◆ **Objective**
Include in the output exactly the lines from the opening of the data through the line containing "MB().box((3.68, RYD - .018, .802), (3.728, RYD", and nothing more.
** Start of Data block **
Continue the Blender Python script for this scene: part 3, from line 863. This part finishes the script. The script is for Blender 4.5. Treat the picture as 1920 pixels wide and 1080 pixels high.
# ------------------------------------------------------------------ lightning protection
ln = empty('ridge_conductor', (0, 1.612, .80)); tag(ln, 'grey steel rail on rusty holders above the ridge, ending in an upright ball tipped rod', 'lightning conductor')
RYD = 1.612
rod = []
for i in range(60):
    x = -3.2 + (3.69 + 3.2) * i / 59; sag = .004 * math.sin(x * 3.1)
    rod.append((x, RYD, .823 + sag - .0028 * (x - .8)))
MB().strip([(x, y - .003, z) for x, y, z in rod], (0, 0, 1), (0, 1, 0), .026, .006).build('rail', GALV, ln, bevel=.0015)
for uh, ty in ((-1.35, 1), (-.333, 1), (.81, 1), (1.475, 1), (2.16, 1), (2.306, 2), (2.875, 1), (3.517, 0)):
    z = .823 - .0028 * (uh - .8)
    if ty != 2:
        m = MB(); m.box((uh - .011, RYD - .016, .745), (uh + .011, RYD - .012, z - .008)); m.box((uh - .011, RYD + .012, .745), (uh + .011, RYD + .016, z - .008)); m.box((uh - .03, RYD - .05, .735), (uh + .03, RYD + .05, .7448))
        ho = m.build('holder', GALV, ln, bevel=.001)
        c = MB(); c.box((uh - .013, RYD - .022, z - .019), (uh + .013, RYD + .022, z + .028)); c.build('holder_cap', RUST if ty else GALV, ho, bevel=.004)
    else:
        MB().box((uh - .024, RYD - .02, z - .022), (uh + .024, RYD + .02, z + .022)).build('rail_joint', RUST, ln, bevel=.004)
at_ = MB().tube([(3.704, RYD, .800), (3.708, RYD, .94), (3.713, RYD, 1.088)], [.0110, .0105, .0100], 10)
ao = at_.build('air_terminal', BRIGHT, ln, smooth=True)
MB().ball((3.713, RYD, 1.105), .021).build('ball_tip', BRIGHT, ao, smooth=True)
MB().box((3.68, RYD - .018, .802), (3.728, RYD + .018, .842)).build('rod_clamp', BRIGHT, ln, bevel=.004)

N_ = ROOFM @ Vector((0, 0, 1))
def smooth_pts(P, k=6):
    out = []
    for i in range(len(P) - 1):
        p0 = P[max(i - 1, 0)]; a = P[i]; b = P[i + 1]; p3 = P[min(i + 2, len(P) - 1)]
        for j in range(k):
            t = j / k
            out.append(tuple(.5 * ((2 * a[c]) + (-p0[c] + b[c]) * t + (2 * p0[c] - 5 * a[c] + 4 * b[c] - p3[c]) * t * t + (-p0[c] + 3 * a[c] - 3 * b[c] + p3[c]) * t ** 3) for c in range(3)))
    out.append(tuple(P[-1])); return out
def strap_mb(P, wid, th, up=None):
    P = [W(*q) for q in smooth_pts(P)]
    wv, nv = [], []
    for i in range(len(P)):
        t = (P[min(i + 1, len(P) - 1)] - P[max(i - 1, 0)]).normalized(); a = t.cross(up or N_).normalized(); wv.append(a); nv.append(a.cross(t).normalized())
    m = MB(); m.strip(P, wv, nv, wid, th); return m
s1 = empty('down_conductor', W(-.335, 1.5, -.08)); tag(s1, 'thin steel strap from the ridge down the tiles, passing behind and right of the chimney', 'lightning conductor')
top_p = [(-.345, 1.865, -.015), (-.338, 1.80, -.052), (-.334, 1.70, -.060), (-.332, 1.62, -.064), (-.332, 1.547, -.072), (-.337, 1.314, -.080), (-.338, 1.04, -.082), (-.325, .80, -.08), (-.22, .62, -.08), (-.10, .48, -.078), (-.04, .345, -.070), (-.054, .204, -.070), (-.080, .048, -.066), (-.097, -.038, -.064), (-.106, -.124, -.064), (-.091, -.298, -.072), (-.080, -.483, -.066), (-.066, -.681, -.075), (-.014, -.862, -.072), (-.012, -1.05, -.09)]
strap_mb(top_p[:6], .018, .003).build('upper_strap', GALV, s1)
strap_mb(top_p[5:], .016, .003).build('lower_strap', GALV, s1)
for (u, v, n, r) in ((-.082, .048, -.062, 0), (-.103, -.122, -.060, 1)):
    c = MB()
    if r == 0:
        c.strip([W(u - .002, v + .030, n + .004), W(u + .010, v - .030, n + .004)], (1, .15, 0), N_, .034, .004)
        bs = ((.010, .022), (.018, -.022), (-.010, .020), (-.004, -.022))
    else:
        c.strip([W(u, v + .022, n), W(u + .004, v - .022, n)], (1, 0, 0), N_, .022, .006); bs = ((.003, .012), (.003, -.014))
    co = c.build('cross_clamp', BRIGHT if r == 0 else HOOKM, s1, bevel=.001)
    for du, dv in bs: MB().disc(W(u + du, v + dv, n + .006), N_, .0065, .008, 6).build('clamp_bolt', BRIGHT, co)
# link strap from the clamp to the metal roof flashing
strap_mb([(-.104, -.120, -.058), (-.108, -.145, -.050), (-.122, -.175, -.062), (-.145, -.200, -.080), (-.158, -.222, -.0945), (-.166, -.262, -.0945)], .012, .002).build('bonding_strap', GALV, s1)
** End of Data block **
◆ **Correct response**
Continue the Blender Python script for this scene: part 3, from line 863. This part finishes the script. The script is for Blender 4.5. Treat the picture as 1920 pixels wide and 1080 pixels high.
# ------------------------------------------------------------------ lightning protection
ln = empty('ridge_conductor', (0, 1.612, .80)); tag(ln, 'grey steel rail on rusty holders above the ridge, ending in an upright ball tipped rod', 'lightning conductor')
RYD = 1.612
rod = []
for i in range(60):
    x = -3.2 + (3.69 + 3.2) * i / 59; sag = .004 * math.sin(x * 3.1)
    rod.append((x, RYD, .823 + sag - .0028 * (x - .8)))
MB().strip([(x, y - .003, z) for x, y, z in rod], (0, 0, 1), (0, 1, 0), .026, .006).build('rail', GALV, ln, bevel=.0015)
for uh, ty in ((-1.35, 1), (-.333, 1), (.81, 1), (1.475, 1), (2.16, 1), (2.306, 2), (2.875, 1), (3.517, 0)):
    z = .823 - .0028 * (uh - .8)
    if ty != 2:
        m = MB(); m.box((uh - .011, RYD - .016, .745), (uh + .011, RYD - .012, z - .008)); m.box((uh - .011, RYD + .012, .745), (uh + .011, RYD + .016, z - .008)); m.box((uh - .03, RYD - .05, .735), (uh + .03, RYD + .05, .7448))
        ho = m.build('holder', GALV, ln, bevel=.001)
        c = MB(); c.box((uh - .013, RYD - .022, z - .019), (uh + .013, RYD + .022, z + .028)); c.build('holder_cap', RUST if ty else GALV, ho, bevel=.004)
    else:
        MB().box((uh - .024, RYD - .02, z - .022), (uh + .024, RYD + .02, z + .022)).build('rail_joint', RUST, ln, bevel=.004)
at_ = MB().tube([(3.704, RYD, .800), (3.708, RYD, .94), (3.713, RYD, 1.088)], [.0110, .0105, .0100], 10)
ao = at_.build('air_terminal', BRIGHT, ln, smooth=True)
MB().ball((3.713, RYD, 1.105), .021).build('ball_tip', BRIGHT, ao, smooth=True)
MB().box((3.68, RYD - .018, .802), (3.728, RYD + .018, .842)).build('rod_clamp', BRIGHT, ln, bevel=.004)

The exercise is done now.